Second, the name of the corporation must be distinguishable from the names of other corporations, limited liability companies and limited partnerships already on file with the Department of State.



Third, Section 301 of the Business Corporation Law prohibits or restricts the use of certain words and phrases in the name of the corporation. Generally, the name of a corporation may not include a word or phrase restricted by another statute unless the conditions of the restriction have been complied with.

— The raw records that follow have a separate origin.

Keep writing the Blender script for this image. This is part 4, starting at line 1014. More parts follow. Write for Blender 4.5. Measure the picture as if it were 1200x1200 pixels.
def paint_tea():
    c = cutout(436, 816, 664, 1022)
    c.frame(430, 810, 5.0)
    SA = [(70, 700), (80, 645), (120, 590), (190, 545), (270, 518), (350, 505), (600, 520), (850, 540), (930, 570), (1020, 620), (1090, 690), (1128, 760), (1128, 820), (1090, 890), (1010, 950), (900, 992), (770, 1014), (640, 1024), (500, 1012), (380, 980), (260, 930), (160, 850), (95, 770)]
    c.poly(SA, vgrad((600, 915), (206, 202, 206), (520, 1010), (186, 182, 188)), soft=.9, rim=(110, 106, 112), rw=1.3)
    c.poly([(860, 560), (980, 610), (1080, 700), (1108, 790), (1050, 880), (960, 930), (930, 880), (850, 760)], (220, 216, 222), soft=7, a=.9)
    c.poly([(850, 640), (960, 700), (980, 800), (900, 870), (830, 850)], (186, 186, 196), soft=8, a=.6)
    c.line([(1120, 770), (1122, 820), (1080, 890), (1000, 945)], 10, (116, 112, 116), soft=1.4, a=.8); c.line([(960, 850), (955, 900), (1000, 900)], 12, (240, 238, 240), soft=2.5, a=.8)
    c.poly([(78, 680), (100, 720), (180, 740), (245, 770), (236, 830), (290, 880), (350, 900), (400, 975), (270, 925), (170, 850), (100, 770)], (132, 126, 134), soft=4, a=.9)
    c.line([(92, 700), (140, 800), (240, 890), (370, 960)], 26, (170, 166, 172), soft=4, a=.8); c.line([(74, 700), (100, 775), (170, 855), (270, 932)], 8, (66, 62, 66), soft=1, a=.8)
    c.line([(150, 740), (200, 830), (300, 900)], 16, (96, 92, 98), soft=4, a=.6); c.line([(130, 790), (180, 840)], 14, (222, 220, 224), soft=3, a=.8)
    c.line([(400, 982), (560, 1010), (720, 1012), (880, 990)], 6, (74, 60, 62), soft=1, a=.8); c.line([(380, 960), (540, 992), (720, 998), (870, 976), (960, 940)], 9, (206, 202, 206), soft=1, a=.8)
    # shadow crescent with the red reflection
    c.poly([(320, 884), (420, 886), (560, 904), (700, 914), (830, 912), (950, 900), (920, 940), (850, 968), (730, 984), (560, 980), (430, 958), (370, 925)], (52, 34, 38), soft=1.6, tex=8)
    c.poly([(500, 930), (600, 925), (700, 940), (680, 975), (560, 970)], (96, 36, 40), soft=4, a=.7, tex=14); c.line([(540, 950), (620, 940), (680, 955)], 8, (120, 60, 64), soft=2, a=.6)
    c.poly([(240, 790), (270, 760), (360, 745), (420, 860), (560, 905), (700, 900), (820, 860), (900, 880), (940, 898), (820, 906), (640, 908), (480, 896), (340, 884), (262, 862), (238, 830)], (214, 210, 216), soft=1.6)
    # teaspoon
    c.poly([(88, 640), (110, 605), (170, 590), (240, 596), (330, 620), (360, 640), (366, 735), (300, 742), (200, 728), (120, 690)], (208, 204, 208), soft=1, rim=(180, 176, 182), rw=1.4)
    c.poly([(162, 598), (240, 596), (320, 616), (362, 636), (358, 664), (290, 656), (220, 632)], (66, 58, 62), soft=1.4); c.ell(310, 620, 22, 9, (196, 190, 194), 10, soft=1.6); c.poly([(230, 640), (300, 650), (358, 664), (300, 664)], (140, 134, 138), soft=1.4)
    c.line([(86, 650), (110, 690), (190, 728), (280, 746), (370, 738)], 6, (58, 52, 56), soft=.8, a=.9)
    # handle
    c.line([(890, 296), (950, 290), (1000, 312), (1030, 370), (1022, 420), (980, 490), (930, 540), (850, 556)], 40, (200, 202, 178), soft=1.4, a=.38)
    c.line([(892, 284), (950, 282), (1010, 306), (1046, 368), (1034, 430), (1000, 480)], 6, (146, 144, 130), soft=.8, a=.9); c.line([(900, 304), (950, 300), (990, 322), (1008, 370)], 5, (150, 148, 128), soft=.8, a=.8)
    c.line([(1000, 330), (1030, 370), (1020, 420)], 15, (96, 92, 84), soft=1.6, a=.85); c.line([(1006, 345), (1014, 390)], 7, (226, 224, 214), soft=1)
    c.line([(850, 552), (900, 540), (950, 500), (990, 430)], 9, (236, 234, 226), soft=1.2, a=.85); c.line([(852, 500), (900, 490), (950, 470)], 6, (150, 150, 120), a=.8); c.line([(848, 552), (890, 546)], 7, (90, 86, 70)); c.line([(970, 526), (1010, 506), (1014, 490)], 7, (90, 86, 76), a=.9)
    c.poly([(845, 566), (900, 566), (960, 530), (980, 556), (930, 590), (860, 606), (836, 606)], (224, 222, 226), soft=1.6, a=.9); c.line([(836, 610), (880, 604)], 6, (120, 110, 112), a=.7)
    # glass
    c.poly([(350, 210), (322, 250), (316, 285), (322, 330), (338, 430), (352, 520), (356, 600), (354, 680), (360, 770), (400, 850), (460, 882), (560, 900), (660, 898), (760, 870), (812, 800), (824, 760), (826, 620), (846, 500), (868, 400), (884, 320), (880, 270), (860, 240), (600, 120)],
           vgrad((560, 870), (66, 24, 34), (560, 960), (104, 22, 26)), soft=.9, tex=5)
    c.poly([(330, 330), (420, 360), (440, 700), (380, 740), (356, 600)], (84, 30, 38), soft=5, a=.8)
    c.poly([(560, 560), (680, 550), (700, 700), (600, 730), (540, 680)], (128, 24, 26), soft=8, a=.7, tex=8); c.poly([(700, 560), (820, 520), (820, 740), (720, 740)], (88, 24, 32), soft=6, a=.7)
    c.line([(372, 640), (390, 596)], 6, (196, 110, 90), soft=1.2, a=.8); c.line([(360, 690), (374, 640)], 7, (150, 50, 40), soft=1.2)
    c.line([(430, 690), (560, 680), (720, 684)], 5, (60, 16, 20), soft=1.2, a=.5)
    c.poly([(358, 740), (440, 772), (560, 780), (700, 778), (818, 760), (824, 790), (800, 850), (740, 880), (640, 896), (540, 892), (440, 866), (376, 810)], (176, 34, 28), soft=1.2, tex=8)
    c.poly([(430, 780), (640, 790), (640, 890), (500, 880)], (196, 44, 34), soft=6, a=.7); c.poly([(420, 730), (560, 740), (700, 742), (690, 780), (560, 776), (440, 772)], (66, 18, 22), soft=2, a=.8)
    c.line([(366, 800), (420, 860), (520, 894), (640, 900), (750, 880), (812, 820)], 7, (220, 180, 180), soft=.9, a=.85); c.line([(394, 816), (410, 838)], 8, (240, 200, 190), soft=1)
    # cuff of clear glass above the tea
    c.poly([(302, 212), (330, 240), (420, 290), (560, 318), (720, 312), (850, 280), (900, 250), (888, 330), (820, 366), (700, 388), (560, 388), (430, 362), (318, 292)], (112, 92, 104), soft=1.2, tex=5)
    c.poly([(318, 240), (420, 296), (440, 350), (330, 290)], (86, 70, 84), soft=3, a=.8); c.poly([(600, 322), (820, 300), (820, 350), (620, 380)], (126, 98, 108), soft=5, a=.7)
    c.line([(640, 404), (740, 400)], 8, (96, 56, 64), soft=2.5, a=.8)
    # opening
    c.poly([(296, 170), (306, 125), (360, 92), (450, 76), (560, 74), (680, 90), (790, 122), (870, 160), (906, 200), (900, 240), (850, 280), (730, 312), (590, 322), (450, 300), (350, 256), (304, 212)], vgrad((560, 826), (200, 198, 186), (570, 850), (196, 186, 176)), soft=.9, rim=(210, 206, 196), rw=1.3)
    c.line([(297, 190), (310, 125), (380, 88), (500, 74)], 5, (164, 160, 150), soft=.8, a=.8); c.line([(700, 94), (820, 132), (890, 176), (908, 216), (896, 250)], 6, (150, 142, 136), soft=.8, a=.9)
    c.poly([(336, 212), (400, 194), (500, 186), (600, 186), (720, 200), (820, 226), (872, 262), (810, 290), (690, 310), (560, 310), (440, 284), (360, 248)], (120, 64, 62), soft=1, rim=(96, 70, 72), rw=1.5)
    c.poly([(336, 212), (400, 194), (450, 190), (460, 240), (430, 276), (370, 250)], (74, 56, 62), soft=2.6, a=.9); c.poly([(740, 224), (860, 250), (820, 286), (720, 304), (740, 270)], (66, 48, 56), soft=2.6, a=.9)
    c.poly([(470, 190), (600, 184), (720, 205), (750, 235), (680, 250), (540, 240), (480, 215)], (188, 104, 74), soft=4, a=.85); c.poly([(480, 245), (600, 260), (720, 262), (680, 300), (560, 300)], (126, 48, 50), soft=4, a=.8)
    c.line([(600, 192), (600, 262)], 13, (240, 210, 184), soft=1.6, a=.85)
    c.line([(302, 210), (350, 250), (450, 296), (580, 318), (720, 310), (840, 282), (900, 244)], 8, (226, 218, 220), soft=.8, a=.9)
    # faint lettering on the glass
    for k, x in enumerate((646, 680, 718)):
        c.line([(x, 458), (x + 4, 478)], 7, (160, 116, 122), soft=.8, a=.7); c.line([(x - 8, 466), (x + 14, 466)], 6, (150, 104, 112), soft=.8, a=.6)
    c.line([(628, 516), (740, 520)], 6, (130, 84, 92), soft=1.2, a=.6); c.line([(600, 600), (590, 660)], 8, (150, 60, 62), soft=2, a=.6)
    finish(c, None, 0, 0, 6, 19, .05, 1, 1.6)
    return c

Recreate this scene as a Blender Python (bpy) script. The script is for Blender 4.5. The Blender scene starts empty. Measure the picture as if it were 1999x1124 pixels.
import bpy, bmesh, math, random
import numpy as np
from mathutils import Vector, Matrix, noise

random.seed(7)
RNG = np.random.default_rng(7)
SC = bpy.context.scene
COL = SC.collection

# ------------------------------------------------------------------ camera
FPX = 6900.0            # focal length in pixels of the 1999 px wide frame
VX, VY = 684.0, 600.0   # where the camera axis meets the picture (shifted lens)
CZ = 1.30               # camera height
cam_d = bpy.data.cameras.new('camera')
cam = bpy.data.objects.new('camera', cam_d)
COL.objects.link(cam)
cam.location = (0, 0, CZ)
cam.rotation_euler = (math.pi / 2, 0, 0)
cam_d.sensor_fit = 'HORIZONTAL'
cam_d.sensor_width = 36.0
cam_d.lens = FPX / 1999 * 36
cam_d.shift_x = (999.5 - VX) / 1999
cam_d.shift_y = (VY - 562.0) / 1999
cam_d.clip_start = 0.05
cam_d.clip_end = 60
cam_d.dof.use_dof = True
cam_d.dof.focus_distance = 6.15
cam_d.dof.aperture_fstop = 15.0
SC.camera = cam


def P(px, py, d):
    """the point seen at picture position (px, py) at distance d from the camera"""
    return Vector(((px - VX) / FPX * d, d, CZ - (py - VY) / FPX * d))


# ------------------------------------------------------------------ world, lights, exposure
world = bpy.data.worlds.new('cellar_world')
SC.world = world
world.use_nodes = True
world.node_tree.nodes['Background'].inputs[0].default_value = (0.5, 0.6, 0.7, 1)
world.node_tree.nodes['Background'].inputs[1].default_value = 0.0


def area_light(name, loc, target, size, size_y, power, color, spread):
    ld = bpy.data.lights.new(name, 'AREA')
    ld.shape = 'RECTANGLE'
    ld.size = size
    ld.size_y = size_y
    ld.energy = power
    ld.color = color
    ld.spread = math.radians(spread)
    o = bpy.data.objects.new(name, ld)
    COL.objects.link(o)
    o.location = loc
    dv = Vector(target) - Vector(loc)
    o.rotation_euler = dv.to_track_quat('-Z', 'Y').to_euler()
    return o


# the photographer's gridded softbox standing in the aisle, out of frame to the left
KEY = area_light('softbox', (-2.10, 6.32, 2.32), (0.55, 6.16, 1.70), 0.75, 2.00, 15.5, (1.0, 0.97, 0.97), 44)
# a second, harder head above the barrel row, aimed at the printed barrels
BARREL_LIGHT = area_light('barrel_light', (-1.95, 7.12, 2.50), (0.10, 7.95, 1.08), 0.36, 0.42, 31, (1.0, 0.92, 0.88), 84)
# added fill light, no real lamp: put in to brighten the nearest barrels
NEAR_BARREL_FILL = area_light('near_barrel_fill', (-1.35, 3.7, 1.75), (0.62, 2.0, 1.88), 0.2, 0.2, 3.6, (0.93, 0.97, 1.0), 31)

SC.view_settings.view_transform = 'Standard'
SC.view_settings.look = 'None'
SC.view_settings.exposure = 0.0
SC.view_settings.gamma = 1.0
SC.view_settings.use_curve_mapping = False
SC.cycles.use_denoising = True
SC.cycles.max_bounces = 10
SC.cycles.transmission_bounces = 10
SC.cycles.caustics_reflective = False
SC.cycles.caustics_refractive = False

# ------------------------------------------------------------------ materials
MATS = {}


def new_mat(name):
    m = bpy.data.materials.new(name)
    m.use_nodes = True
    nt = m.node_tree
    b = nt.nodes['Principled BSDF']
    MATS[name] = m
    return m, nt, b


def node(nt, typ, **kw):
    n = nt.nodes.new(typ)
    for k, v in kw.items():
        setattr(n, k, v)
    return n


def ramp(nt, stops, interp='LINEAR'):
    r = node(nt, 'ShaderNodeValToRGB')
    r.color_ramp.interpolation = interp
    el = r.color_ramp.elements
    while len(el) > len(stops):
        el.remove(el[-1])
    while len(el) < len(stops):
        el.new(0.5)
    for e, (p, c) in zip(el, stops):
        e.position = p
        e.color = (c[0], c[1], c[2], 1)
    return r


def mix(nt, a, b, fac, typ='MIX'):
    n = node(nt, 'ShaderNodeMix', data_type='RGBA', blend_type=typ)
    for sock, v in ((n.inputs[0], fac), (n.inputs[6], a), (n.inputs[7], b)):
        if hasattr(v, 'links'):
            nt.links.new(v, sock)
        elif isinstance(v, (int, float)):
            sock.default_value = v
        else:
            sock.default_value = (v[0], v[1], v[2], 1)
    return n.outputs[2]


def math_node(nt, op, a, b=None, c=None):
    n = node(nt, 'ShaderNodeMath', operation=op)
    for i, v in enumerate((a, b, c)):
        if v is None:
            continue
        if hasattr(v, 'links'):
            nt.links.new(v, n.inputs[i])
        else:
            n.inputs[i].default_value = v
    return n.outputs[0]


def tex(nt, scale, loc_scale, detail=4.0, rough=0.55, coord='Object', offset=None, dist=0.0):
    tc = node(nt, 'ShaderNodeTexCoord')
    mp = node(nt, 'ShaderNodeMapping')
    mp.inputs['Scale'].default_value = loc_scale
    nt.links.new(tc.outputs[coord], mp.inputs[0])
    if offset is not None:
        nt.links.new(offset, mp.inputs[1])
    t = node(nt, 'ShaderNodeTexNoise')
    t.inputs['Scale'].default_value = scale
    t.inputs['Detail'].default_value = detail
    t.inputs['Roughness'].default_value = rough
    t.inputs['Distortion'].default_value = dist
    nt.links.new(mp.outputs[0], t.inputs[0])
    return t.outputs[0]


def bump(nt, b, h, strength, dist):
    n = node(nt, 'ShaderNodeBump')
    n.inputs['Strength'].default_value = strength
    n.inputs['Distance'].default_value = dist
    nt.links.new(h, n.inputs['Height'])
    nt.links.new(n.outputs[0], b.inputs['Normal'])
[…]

In addition, certain words and phrases in the name of a corporation require consent or approval from another agency prior to filing the Certificate of Incorporation with the Department of State.



Prior to submitting the Certificate of Incorporation for filing, the proposed name of the corporation can be searched for availability by writing to the Department of State, Division of Corporations, One Commerce Plaza, 99 Washington Avenue, Albany, NY 12231. The written inquiry should state that you wish to determine the availability of a corporate name (or names) and list the name (or names) to be searched. There is a $5 fee for each corporate name to be searched for availability, which must accompany the request. Searching the availability of a corporate name does not reserve the name.



Some filers may wish to reserve the corporate name prior to filing the Certificate of Incorporation. To reserve a corporate name, file an Application for Reservation of Name. The fee for filing an Application for Reservation of Name is $20. The filing of an Application for Reservation of Name is optional. An Application for Reservation of Name holds the name for 60 days and may be extended twice for additional periods of 60 days. The fee to extend the reservation of name is also $20. The filing receipt issued by the Department of State for the Application for Reservation of Name must accompany the Certificate of Incorporation when presented to the Department of State for filing. The filing receipt issued by the Department of State for an Application for Reservation of Name must also accompany any request to extend the name reservation.